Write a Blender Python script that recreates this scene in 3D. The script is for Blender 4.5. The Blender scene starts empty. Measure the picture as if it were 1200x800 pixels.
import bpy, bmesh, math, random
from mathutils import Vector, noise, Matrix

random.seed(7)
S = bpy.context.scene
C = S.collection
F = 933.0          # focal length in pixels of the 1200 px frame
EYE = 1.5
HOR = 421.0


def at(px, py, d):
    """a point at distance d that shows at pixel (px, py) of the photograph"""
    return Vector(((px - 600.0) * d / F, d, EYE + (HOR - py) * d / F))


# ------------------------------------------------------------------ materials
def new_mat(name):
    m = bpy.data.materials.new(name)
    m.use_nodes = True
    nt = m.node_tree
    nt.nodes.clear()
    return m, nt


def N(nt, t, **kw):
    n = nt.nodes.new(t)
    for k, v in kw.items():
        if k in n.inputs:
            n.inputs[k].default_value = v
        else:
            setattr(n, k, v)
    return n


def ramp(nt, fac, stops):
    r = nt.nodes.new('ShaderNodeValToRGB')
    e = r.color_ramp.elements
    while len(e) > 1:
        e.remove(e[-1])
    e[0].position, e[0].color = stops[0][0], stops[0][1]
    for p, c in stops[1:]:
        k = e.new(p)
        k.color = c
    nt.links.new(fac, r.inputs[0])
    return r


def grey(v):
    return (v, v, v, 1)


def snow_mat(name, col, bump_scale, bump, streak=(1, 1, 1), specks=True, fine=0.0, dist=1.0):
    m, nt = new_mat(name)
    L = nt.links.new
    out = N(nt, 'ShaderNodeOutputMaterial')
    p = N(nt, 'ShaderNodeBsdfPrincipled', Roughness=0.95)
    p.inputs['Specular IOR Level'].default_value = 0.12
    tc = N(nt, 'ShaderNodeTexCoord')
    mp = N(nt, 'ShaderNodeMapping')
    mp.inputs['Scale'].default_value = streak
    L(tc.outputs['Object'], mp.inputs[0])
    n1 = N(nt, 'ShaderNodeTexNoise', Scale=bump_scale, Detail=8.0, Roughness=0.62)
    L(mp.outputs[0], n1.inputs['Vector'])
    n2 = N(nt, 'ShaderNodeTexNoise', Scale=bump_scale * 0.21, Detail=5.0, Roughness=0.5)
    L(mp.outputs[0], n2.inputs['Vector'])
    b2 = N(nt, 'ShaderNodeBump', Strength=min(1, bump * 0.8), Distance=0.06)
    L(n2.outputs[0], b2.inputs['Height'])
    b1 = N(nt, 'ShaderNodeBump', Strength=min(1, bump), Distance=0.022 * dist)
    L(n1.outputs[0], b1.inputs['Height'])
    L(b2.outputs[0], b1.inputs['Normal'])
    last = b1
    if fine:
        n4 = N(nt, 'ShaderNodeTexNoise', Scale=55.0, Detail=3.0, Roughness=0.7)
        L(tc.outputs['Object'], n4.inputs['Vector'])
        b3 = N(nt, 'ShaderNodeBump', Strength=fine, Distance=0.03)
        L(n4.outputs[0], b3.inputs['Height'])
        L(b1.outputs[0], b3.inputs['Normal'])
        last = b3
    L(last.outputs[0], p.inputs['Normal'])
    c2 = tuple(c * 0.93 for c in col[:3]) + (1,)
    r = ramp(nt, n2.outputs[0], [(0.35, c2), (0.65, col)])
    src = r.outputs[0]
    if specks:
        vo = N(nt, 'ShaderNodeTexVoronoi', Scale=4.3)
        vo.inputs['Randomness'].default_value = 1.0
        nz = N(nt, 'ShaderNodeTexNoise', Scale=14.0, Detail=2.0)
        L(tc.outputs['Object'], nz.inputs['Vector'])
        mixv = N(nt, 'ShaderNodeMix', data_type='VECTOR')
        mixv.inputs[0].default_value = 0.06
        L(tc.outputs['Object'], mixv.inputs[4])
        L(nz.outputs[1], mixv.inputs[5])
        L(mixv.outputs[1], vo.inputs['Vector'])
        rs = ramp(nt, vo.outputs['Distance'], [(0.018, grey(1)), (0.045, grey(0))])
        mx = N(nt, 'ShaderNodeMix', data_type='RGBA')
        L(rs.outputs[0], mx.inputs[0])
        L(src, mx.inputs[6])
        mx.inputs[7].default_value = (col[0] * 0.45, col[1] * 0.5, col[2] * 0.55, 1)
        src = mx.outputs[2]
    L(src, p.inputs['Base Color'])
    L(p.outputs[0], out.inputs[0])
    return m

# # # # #

_The task_
Report how many lines in the data contain the word "that", with no words besides the number.

_Worked answer_
2